インテリアに目を移すと、戦闘機のコクピットを彷彿させる刺激たっぷりのダッシュボードには、ファイナルモデルを示すシリアルナンバープレートを装着。
ホールド性に優れるシートには、「Ultimae」の刺繍が施され、特別感を盛り上げる。
特筆すべきは、シートが「S」と同じコンフォートタイプとなること。これはスペック至上主義ではなく、オールラウンダーを目指したファイナルモデルの特徴を物語るアイテムといえるだろう。
救世主の復帰 別れは新天地への道標か
ファイナルモデルとなる「ウルティメ」は、クローズドクーペが350台、脱着式ルーフを備える「ロードスター」が250台それぞれ生産される。
日本での価格は、クーペが5454万3088円、ロードスターが5986万4236円となる。残念ながら、すべて売約済みだ。
これはカタログモデル「S」も同様となる。すでに新車のアヴァンタドールを、手にするには、在庫車を探すしかない状況なのだ。
そして、「ウルティメ」の多くは、熱心な愛好家のもとで長く車齢を重ねていくことだろう。今回の展示されたマットグレーのクーペも、日本には留まらず、香港での展示イベントを終えたのち、イタリアへ帰国する予定。
確かに、1つの正統なランボルギーニの系譜は終わりを迎えた。しかし、そう悲観する必要もない。ファイティングブルの情熱が、失われた訳ではないからだ。

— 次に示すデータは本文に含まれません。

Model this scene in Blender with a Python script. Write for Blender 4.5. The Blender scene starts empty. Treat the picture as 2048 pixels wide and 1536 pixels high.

2023年以降、全てのランボは、プラグインハイブリッド化されていくことが明らかになっている。これはベビーランボの「ウラカン」の後継や、SUV「ウルス」の継続を意味しているのは間違いない。
さらに先には、初のEVも計画されている。その流れの中で、やはり気になるのは、フラッグシップモデルの行方だ。
現時点では不明だが、現代ランボルギーニの救世主となったステファン・ヴィンケルマン氏が、2020年12月に、再びトップに就任した。ランボルギーニの魅力と底力を知り尽くした彼なら、きっとワクワクする未来を見せてくれるはずだ。